"Giving the right advice, first time, every time"


A much more constructive solution than liquidation


2 December 2015: The BRI Banbury office was approached to assist an Oxford based company working in the construction industry which has 60 employees, £1.7M of debtors and owed some £1.1M to creditors including, in large part, the Crown.

No problem you might think. Assets are well in excess of liabilities.

However, the Crown were threatening recovery action as monies due to them were becoming significantly overdue. The company had made promises that they were now unable to keep. Time was fast running out.

BRI introduced a specialist firm of QS and Contract Valuers. Their view on the value of the debtor book and WIP was that recoverability on a formal insolvency appointment basis would be at the lower end of a £150 – 440k range and on a going concern basis between £1.1 – 1.4M.

Clearly, on a formal insolvency appointment, there would be a significant reduction in the value of the company assets and there would also be a significant claim from employees for redundancy, pay in lieu of notice etc., which were not included in the current list of creditors. What to do?

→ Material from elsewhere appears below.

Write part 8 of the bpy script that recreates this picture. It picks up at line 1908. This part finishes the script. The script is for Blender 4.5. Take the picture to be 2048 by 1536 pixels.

BRI contacted HMRC’s Insolvency and Debt Team, shared our findings with them and encouraged all concerned to come up with an offer that was achievable and which avoided the affects of a formal insolvency process. The accountants helped the company to produce a cash flow forecast and HMRC were offered a significant immediate payment together with a similar payment after one month and the balance to be paid over the following three months. The offer was accepted and the first payment has now been made.

It is early days. However, in the event that plans unfold better or worse than envisaged, the dialogue is open and the future payments will be flexed accordingly with full disclosure as to which debtors may have paid earlier than anticipated or remain unpaid.

A great result for all concerned, with the exception of BRI. The accountants were delighted to have avoided a seemingly certain client liquidation with significant job losses, attrition on asset values and a bad debt for themselves and for all creditors, including in particular, the Crown.